Since the news conference the group has been contacted by hundreds more families of soldiers, said Syverson, who three days a week spends his lunch hour in front of the Richmond, Va., federal building holding a sign that reads: “Iraqi oil isn’t worth my sons’ blood.” The sign includes photos of Branden, 31, and Bryce, 25, both of whom have been stationed in Iraq since early spring.

Syverson, an environmental engineer for the state of Virginia, is not a pacifist, and supported Bryce’s deployment to Kosovo in 1999. This war, he said, should have never taken place. Getting the U.S. military out is also what the Iraqis want, Syverson said.

“Just get them out,” he said. “Will it be anarchy? I don’t know. We need to just get the troops out. Give the Iraqis the money, and let the Iraqis rebuild themselves.”

Despite claims to the contrary from the Bush administration, Montgomery said the situation in Iraq is getting worse rather than better. The longer the occupation continues, the higher Iraqi resentments are rising, Montgomery said. While most Iraqis she meets are grateful that Saddam Hussein is deposed, they tell Montgomery the U.S. has not lived up to its promises of rebuilding their nation.

“There was a total lack apparently of any preparedness for this occupation, of what we’re going to do after we win this war,” Montgomery said. “The troops are in everybody’s face. They’re going up and down the streets in tanks and armored personal carriers and Humvees and the soldiers are on edge because they’ve been shot at, so they’re too liable to shoot first rather than wait. It’s just a bad scene.”

Syverson has seen a dramatic change in his son Branden’s letters. After his arrival in Iraq in April, Branden wrote of the beauty of the nation, and told of positive encounters with Iraqi civilians. In his recent letters, Branden, who is stationed in Tikrit, Saddam Hussein’s hometown, speaks of increased tension and violence.

When Iraqis approach their encampment, the U.S. troops immediately open fire, and use tanks to crush the vehicles being driven by the Iraqis, Syverson said his son told him. “He said he shoots at people all the time,” Syverson said.

Montgomery said that for the average Iraqi, “day-to-day survival takes precedence over politics,” but the Iraqis are clear they want the U.S. occupation to end.

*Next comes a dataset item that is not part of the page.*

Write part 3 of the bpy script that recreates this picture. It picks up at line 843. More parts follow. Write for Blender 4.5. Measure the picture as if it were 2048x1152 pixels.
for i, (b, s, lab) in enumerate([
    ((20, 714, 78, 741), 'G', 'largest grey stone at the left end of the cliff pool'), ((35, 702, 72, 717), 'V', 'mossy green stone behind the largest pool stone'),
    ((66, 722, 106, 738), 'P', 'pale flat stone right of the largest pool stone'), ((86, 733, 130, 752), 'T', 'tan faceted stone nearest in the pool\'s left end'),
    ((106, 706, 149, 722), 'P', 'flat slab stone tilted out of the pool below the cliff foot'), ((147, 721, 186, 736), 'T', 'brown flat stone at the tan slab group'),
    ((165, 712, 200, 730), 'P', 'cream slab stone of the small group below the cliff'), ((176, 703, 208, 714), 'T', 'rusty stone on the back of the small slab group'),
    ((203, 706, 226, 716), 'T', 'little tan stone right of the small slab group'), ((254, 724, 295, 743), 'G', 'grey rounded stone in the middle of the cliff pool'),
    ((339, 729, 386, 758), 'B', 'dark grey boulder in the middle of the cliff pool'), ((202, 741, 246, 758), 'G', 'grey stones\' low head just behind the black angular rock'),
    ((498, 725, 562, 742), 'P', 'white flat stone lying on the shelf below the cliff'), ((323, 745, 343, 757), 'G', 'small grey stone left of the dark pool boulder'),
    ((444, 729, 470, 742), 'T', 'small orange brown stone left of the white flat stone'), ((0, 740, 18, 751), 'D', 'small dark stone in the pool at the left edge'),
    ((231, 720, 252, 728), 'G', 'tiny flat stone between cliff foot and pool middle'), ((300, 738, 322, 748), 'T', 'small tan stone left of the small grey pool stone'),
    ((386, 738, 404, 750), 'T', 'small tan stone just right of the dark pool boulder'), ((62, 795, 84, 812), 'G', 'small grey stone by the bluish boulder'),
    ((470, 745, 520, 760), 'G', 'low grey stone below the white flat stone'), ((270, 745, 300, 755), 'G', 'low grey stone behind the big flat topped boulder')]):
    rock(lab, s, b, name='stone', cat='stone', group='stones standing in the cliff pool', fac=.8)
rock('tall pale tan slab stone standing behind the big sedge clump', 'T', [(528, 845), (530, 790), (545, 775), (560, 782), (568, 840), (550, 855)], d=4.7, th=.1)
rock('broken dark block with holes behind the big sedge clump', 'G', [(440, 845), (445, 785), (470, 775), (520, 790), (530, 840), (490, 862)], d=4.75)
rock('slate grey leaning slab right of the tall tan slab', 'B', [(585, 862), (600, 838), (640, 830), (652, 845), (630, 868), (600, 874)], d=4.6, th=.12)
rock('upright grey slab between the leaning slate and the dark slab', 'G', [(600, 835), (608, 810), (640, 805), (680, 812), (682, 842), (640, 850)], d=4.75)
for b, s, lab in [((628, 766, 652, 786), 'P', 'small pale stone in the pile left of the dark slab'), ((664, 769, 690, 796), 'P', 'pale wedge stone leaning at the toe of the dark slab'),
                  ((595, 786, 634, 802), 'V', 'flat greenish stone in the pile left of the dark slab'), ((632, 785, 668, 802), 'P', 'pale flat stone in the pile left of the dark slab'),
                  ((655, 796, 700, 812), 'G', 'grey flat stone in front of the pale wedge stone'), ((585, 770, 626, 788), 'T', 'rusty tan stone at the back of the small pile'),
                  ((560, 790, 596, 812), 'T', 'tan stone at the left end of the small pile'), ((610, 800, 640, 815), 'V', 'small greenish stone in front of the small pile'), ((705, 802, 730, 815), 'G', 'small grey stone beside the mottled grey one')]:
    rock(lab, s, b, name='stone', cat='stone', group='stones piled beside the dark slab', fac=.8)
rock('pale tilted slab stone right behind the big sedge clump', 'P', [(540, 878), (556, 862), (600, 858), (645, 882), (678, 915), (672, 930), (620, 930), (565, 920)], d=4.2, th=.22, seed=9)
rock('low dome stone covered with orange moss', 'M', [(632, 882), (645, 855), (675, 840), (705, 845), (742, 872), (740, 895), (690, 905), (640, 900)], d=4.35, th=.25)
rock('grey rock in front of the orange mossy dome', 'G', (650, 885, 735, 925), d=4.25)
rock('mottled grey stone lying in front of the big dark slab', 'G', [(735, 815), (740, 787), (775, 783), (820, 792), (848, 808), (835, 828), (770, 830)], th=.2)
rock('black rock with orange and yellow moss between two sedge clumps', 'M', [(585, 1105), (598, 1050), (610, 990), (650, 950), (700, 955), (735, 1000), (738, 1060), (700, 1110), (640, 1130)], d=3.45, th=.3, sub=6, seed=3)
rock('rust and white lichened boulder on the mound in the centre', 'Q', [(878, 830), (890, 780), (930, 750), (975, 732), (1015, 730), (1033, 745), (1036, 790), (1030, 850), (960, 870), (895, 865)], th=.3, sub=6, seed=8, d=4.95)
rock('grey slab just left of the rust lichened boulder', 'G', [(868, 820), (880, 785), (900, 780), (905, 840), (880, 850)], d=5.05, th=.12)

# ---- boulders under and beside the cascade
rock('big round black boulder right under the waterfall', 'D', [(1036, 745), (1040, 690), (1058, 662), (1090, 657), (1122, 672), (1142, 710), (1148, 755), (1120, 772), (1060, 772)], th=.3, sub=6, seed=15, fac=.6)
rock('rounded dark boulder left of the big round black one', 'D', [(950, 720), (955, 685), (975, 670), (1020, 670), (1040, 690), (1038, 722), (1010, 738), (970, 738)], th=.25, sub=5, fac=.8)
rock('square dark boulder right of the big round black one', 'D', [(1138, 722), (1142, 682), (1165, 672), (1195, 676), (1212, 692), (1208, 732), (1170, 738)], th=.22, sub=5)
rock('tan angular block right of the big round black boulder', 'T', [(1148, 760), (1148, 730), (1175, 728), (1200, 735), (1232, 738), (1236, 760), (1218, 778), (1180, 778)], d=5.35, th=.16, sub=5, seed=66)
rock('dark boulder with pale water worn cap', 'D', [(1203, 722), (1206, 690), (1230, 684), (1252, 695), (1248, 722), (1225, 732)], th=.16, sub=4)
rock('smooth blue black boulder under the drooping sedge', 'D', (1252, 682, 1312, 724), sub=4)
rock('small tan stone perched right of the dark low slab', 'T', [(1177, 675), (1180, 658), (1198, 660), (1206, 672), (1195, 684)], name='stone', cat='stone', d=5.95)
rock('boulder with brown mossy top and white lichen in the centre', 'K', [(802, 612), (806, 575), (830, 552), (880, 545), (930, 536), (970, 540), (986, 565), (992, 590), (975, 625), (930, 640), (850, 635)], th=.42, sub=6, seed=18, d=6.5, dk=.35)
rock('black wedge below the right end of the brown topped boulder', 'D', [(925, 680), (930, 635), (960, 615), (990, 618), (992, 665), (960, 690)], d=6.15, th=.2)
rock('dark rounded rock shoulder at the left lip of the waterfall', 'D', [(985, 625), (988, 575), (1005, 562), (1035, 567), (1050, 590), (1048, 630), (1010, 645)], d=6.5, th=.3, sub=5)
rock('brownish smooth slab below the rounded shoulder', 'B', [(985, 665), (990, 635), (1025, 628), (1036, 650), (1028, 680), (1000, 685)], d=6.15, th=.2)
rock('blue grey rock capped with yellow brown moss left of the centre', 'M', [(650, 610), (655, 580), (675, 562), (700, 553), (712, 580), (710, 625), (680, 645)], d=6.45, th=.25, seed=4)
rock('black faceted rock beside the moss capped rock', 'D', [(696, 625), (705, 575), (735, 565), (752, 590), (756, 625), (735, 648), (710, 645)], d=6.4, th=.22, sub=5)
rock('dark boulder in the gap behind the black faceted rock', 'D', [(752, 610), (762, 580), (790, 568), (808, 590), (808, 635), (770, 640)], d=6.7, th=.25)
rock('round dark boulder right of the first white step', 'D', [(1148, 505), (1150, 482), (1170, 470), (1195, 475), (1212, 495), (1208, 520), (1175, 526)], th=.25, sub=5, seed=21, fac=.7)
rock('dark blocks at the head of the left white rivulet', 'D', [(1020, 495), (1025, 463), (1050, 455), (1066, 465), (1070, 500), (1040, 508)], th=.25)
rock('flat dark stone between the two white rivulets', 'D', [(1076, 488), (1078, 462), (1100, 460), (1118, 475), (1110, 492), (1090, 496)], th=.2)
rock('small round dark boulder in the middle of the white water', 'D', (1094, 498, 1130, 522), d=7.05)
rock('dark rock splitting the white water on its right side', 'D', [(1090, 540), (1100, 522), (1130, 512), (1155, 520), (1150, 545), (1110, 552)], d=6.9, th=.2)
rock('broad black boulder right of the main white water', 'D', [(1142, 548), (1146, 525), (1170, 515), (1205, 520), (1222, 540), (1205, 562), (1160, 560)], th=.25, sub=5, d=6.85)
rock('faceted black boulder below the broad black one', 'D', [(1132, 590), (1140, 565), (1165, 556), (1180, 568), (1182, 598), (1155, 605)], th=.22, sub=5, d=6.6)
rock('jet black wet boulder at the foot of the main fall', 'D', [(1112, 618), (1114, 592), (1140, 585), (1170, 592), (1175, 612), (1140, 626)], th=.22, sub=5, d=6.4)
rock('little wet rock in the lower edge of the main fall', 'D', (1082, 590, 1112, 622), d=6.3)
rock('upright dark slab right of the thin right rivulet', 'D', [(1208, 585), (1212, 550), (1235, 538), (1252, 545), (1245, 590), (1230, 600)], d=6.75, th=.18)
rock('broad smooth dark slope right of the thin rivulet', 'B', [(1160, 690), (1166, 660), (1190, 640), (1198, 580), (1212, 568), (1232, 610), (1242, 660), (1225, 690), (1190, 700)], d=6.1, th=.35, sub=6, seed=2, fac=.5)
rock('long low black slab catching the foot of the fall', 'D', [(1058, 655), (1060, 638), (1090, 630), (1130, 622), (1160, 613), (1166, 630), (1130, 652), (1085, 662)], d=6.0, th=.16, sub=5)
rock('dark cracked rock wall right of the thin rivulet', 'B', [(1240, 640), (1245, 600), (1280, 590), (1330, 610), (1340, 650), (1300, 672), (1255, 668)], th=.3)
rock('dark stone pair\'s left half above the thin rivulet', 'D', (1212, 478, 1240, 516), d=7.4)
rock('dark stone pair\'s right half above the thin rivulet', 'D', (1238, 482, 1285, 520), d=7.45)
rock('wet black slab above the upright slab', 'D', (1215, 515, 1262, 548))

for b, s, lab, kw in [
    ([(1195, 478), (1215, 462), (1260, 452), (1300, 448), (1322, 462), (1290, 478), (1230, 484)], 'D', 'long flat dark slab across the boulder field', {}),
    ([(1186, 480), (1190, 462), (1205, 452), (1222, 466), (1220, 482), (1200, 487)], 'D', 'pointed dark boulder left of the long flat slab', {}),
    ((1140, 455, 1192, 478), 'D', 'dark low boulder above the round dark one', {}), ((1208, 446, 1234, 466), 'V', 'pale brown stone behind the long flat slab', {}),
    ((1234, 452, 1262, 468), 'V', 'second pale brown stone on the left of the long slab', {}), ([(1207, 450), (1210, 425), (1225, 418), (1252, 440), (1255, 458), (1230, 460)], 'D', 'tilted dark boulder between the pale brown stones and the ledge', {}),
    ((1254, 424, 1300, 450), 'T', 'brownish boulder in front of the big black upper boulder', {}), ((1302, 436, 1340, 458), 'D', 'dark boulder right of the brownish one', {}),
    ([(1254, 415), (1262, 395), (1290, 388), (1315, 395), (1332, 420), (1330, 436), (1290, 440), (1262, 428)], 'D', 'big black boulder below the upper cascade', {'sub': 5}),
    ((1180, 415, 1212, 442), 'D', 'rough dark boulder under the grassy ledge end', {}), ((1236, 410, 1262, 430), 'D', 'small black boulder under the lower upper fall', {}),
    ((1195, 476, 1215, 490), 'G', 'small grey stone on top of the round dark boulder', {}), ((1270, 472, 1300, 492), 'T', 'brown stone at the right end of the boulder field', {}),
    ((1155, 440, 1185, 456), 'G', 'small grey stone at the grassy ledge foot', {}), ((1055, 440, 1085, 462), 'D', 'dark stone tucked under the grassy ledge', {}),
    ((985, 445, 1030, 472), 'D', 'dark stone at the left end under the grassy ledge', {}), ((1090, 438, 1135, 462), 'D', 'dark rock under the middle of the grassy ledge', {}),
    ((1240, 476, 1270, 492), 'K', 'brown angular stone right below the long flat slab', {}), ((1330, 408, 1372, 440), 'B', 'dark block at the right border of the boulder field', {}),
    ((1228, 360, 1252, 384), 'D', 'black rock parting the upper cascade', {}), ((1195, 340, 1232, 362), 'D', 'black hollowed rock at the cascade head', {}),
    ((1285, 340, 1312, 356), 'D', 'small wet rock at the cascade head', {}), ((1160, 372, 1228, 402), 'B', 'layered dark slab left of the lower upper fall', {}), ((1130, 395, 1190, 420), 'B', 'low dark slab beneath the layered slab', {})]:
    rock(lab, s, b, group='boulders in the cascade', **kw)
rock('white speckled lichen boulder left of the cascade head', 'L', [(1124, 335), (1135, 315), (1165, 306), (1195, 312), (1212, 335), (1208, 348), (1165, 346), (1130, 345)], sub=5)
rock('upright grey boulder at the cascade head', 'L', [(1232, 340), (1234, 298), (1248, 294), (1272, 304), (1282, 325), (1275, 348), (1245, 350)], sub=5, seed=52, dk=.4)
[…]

“They didn’t have many illusions about why we came in,” Montgomery said. “They knew it was about oil, etc., etc. They know that the U.S. is there for its own interests. I think the idea of the U.N. or some kind of coalition forces being there would be in their interest, trying to help them rebuild their country rather than do it for the sake of our corporations.”

Former U.S. Attorney General Ramsey Clark, who has been leading a campaign to impeach George Bush, said in a telephone interview with NCR that the United States certainly has “the highest legal and moral duty to help the people of Iraq. My thoughts on how to do it are not stay there and shoot them.”

Clark said the United States should recognize its obligation to rebuild Iraq, prepare “to spend tens of billions up front,” but not give a dime of the funds to U.S. corporations.

“I think all U.S. companies should be barred absolutely from profiting from any contracts in Iraq because you just can’t condone crime and permit profiting from crime,” he said. “As far as the military presence goes I think we have to draw back as quickly as we can and move out as quickly as we can. We shouldn’t forget we announced we were building permanent military bases there.

“The whole psychology has to be we’re getting United States troops out,” Clark said. “It’s not to bring the troops home. It’s to get them out of Iraq so you need to turn the organization of replacement police forces, security forces, over to the United Nations, not substitute our own choices that we can control.”

Patrick O’Neill writes from Raleigh, N.C.